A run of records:
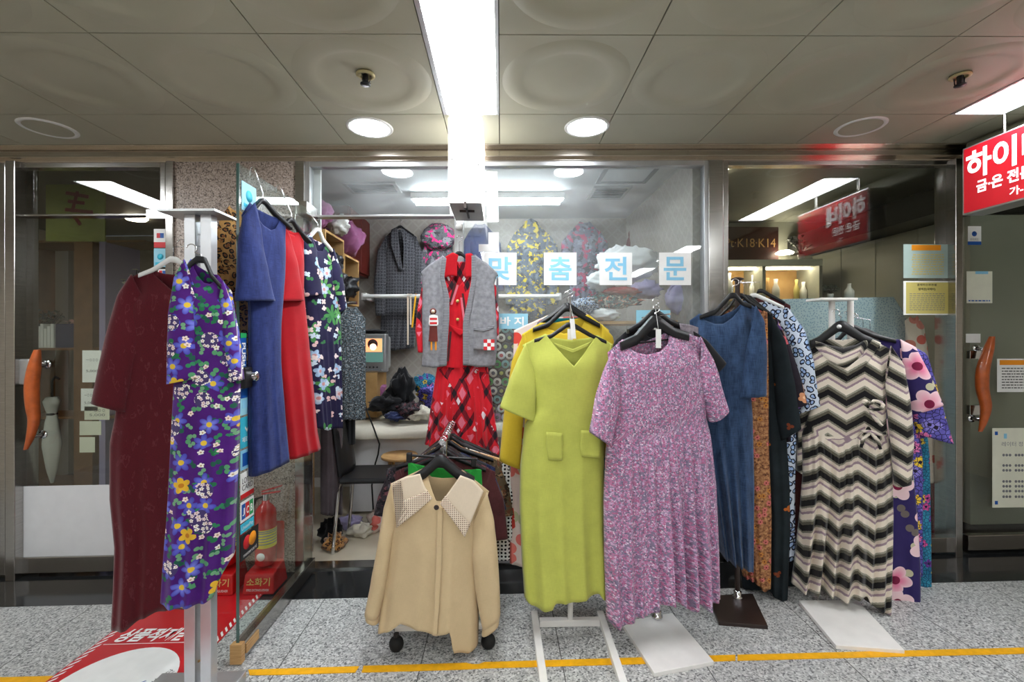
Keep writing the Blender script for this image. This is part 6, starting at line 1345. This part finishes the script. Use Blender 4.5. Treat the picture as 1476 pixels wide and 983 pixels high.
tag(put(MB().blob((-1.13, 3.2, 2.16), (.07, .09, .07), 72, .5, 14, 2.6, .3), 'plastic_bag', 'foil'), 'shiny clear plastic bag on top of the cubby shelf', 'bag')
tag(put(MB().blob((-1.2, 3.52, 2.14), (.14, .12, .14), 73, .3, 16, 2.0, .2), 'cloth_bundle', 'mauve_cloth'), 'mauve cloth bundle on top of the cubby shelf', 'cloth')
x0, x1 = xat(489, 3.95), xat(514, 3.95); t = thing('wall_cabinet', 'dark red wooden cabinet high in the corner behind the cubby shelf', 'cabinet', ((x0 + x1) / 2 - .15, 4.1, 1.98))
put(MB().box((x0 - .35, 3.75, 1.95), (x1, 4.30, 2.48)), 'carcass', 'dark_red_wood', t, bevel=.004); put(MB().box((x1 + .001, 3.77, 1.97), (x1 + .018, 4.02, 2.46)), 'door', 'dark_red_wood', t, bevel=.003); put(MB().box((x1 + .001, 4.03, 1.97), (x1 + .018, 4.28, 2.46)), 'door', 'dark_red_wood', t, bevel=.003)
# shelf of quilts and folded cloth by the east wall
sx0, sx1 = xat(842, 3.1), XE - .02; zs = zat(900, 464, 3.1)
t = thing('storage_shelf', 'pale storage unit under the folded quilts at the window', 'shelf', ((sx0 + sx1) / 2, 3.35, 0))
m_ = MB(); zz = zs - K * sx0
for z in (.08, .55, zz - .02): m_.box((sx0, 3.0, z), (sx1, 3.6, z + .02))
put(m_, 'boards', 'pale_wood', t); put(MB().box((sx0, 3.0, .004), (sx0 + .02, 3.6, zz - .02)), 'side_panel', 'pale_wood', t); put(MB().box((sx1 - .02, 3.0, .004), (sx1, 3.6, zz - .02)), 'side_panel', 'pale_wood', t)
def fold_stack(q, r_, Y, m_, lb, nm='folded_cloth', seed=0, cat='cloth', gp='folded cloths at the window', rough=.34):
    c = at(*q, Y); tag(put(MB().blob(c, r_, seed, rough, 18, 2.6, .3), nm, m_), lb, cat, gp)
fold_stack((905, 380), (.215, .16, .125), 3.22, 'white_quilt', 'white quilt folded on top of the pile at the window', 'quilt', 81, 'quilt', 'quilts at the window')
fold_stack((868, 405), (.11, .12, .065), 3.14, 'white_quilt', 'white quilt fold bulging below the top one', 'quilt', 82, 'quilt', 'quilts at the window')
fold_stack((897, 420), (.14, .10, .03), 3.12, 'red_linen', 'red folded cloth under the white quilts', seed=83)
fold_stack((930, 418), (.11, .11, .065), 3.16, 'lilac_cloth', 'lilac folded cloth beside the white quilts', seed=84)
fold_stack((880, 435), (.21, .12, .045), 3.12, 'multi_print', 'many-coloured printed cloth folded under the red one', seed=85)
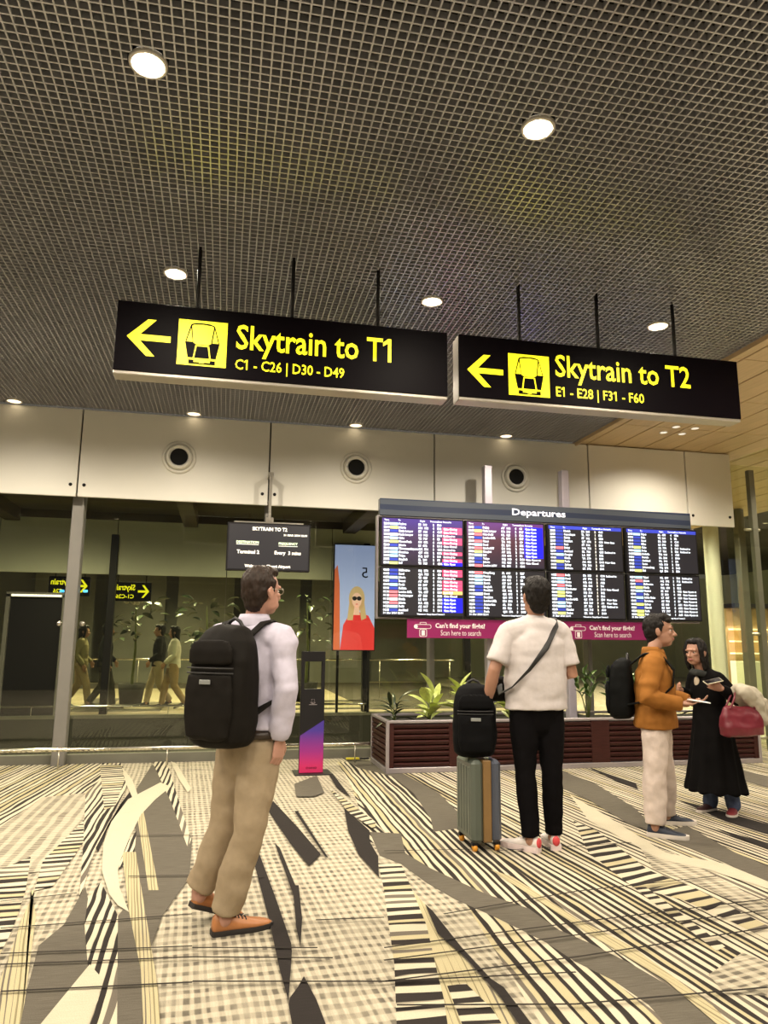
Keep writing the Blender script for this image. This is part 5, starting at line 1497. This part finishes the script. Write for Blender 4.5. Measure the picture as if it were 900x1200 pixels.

TASK BRIEF: All records should be output exactly, with the pictures left out.

WRITTEN SOLUTION:
Keep writing the Blender script for this image. This is part 6, starting at line 1345. This part finishes the script. Use Blender 4.5. Treat the picture as 1476 pixels wide and 983 pixels high.
tag(put(MB().blob((-1.13, 3.2, 2.16), (.07, .09, .07), 72, .5, 14, 2.6, .3), 'plastic_bag', 'foil'), 'shiny clear plastic bag on top of the cubby shelf', 'bag')
tag(put(MB().blob((-1.2, 3.52, 2.14), (.14, .12, .14), 73, .3, 16, 2.0, .2), 'cloth_bundle', 'mauve_cloth'), 'mauve cloth bundle on top of the cubby shelf', 'cloth')
x0, x1 = xat(489, 3.95), xat(514, 3.95); t = thing('wall_cabinet', 'dark red wooden cabinet high in the corner behind the cubby shelf', 'cabinet', ((x0 + x1) / 2 - .15, 4.1, 1.98))
put(MB().box((x0 - .35, 3.75, 1.95), (x1, 4.30, 2.48)), 'carcass', 'dark_red_wood', t, bevel=.004); put(MB().box((x1 + .001, 3.77, 1.97), (x1 + .018, 4.02, 2.46)), 'door', 'dark_red_wood', t, bevel=.003); put(MB().box((x1 + .001, 4.03, 1.97), (x1 + .018, 4.28, 2.46)), 'door', 'dark_red_wood', t, bevel=.003)
# shelf of quilts and folded cloth by the east wall
sx0, sx1 = xat(842, 3.1), XE - .02; zs = zat(900, 464, 3.1)
t = thing('storage_shelf', 'pale storage unit under the folded quilts at the window', 'shelf', ((sx0 + sx1) / 2, 3.35, 0))
m_ = MB(); zz = zs - K * sx0
for z in (.08, .55, zz - .02): m_.box((sx0, 3.0, z), (sx1, 3.6, z + .02))
put(m_, 'boards', 'pale_wood', t); put(MB().box((sx0, 3.0, .004), (sx0 + .02, 3.6, zz - .02)), 'side_panel', 'pale_wood', t); put(MB().box((sx1 - .02, 3.0, .004), (sx1, 3.6, zz - .02)), 'side_panel', 'pale_wood', t)
def fold_stack(q, r_, Y, m_, lb, nm='folded_cloth', seed=0, cat='cloth', gp='folded cloths at the window', rough=.34):
    c = at(*q, Y); tag(put(MB().blob(c, r_, seed, rough, 18, 2.6, .3), nm, m_), lb, cat, gp)
fold_stack((905, 380), (.215, .16, .125), 3.22, 'white_quilt', 'white quilt folded on top of the pile at the window', 'quilt', 81, 'quilt', 'quilts at the window')
fold_stack((868, 405), (.11, .12, .065), 3.14, 'white_quilt', 'white quilt fold bulging below the top one', 'quilt', 82, 'quilt', 'quilts at the window')
fold_stack((897, 420), (.14, .10, .03), 3.12, 'red_linen', 'red folded cloth under the white quilts', seed=83)
fold_stack((930, 418), (.11, .11, .065), 3.16, 'lilac_cloth', 'lilac folded cloth beside the white quilts', seed=84)
fold_stack((880, 435), (.21, .12, .045), 3.12, 'multi_print', 'many-coloured printed cloth folded under the red one', seed=85)
Keep writing the Blender script for this image. This is part 5, starting at line 1497. This part finishes the script. Write for Blender 4.5. Measure the picture as if it were 900x1200 pixels.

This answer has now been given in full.